July 16, 2007 – On the surface, the latest DFM-industry consolidation appears to be a win-win for both Cadence Design Systems Inc. and Invarium Inc., though interviews with WaferNEWS suggest much work still has to be done to figure out the exact combination and roadmap going forward.

The key to this deal is Invarium’s second-generation DFM tool, which unlike most other DFM tools in the market built for 130nm/90nm processes, was developed with 65nm/45nm node challenges in mind — e.g. using a parallel architecture to handle 100+ million gate designs — and should be able to handle 32nm/22nm designs as well, noted analyst Gary Smith of Gary Smith EDA, in a Q&A with WaferNEWS. “Mentor has updated their tools but it still gives Cadence a leg up on most of the market,” he said, “and they needed it — they have been playing catch-up for five years now, and this was a critical piece they were missing.” DFM has been one of the only technology areas in which Cadence hadn’t made much progress vs. competitors (e.g. Synopsys), and “this really helps their position in the market.”

Cadence had been lacking (through M&A or in-house work) any OPC or internal litho modeling capability, relying instead of partners like ASML Masktools and Brion (recently bought by ASML), while competitors Synopsys (Precim, Numerical Technologies) and Mentor Graphics (OPC Corp. and its own Calibre division) had been busily tending to their knitting.

“For our requirements in the manufacturing side, lithography/etch/mask modeling, Invarium was definitely the technology that made the most sense,” Mike McAweeney, Cadence VP of DFM marketing, said in an interview with WaferNEWS, because it adds a next-generation manufacturing technology that can address 45nm node-and-beyond manufacturing requirements, and extract that information and make it available to designers. He wouldn’t comment on specific relationships (e.g., what happens to ties with Brion), but said generally Cadence “intends to continue to have interfaces with tools in the DFM space.”

Invarium, meanwhile, had found itself at an inflection point to grow its business from R&D into distribution, and saw a “tremendous opportunity” to leverage Cadence’s technology assets and strength in business capabilities (marketing/sales and customer access), “far more than anything we could hope to build via venture capital,” noted Roy Prasad, president and CEO. In fact the company was actually poised to complete a third round of VC funding and was wooing Cadence as an investor when the M&A discussion heated up, he said. McAweeney added that “the vast majority” of Invarium’s 30 employees (~90%) have come over to Cadence, now reporting through its signoff and silicon optimization group headed by Dipu Pramanik, VP of R&D.

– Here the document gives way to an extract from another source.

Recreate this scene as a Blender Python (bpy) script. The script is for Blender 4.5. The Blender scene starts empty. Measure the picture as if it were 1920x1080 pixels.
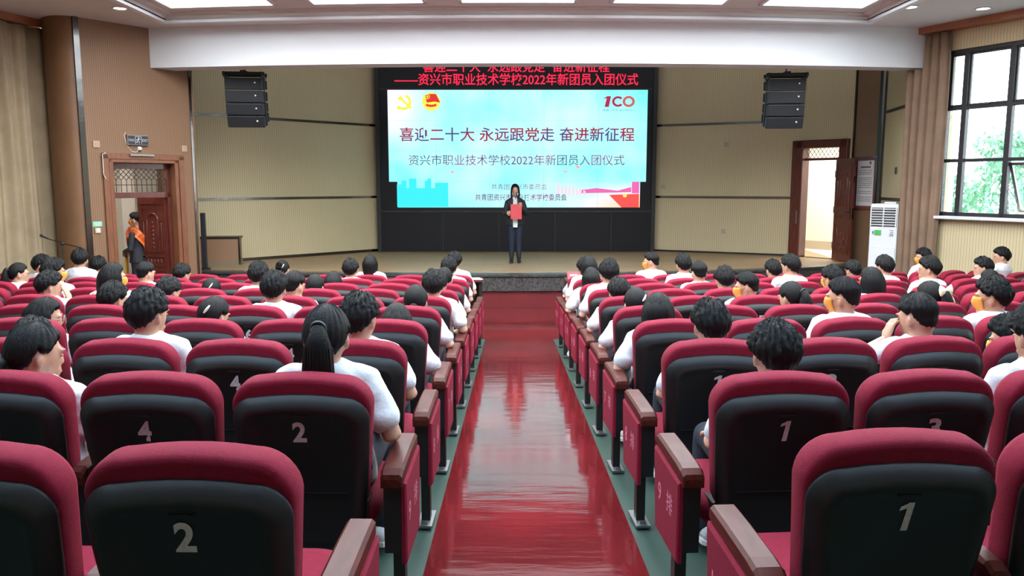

Invarium also will continue its small niche business of providing its technology under a services model, sort of an “OPC foundry” that was initially cooked up to help mature the software while helping customers ship chips with OPC and RET, Prasad noted. “A segment of our customer base actually likes the model, it resonates with them,” particularly a big anonymous one, he said, though admitting that most larger customers would rather just have the software in a classical EDA model, and the bulk of Invarium’s revenues will still come from software licensing. — J.M.